Mnd. selsen, seltsem, seltsam (vanwaar nzw. sällsam); ohd. seltsāni (mhd. seltsæne, nhd. seltsam); nfri. seldsum; oe. seldsīne; ozw. sælsýn (nzw. sällsynt); < pgm. *selda-se(g)wni-, -sē(g)wni- 'zelden zichtbaar, zeldzaam'. On. sjaldsénn 'zelden gezien, zeldzaam' heeft een verl.deelw. als tweede lid.
Deze en andere samenstellingen en afleidingen met pgm. *-se(g)wni- 'zichtbaar' (zie Heidermanns 1993, 473-474) zijn gevormd op basis van het zn. *se(g)wni- 'uiterlijk, gedaante, aangezicht', een afleiding met grammatische wisseling van de wortel van *sehwan- 'zien'.

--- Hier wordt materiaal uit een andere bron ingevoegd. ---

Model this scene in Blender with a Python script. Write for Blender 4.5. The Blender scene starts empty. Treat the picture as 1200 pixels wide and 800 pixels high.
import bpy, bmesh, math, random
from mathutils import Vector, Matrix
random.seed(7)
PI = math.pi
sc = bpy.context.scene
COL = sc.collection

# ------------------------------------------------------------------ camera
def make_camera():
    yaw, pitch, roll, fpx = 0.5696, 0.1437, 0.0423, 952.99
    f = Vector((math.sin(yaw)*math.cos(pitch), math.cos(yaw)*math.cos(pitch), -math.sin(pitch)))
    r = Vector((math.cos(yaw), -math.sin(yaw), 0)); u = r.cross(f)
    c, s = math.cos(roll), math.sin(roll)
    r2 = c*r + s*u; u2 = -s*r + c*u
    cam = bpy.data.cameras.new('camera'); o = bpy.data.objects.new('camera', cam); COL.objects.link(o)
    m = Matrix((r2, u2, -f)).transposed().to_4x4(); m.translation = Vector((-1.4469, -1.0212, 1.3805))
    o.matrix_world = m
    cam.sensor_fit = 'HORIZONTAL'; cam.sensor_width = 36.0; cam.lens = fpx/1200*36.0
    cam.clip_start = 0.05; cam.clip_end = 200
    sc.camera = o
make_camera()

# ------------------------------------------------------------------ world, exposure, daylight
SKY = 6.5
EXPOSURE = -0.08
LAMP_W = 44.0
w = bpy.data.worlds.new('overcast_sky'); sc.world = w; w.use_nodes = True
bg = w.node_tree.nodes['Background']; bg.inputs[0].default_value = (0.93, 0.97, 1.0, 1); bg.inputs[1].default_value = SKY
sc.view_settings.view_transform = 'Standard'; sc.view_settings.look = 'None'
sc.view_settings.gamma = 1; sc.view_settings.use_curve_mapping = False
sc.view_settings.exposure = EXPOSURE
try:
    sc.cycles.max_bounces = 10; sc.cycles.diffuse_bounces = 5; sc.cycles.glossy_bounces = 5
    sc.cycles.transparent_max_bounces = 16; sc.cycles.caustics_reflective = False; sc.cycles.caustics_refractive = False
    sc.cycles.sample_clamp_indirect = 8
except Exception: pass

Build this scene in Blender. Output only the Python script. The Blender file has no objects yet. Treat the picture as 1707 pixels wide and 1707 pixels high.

De gewone Middelnederlandse vorm is selsene, met verzwakte onbeklemtoonde lettergrepen en vereenvoudiging van de medeklinkercluster -lds- > -ls-. Deze vorm kan uit beide bovengenoemde Germaanse reconstructies zijn ontstaan, in het tweede geval via selsane, een Vlaamse variant die nog tot in het begin van de 14e eeuw voorkwam. Doordat de structuur van het woord niet meer begrepen werd, konden volksetymologische vervormingen plaatsvinden: vanaf eind 15e eeuw (met een geïsoleerde attestatie in de 13e) komt een tweede lid -same (-seme, -saem, -zaam enz.) voor onder invloed van de vele bijvoeglijke naamwoorden met het achtervoegsel -zaam, en vanaf eind 15e eeuw opnieuw een eerste lid selt- (seld-, zeld-) onder invloed van het verwante bijwoord zelden.
De vorm seldsaem (seltsaem, zeldzaam enz.) verschijnt pas in de 16e eeuw en is toen al snel de meest geaccepteerde variant geworden, mogelijk onder invloed van Hoogduits seltsam 'merkwaardig, raar, wonderlijk', dat op dezelfde manier is ontstaan.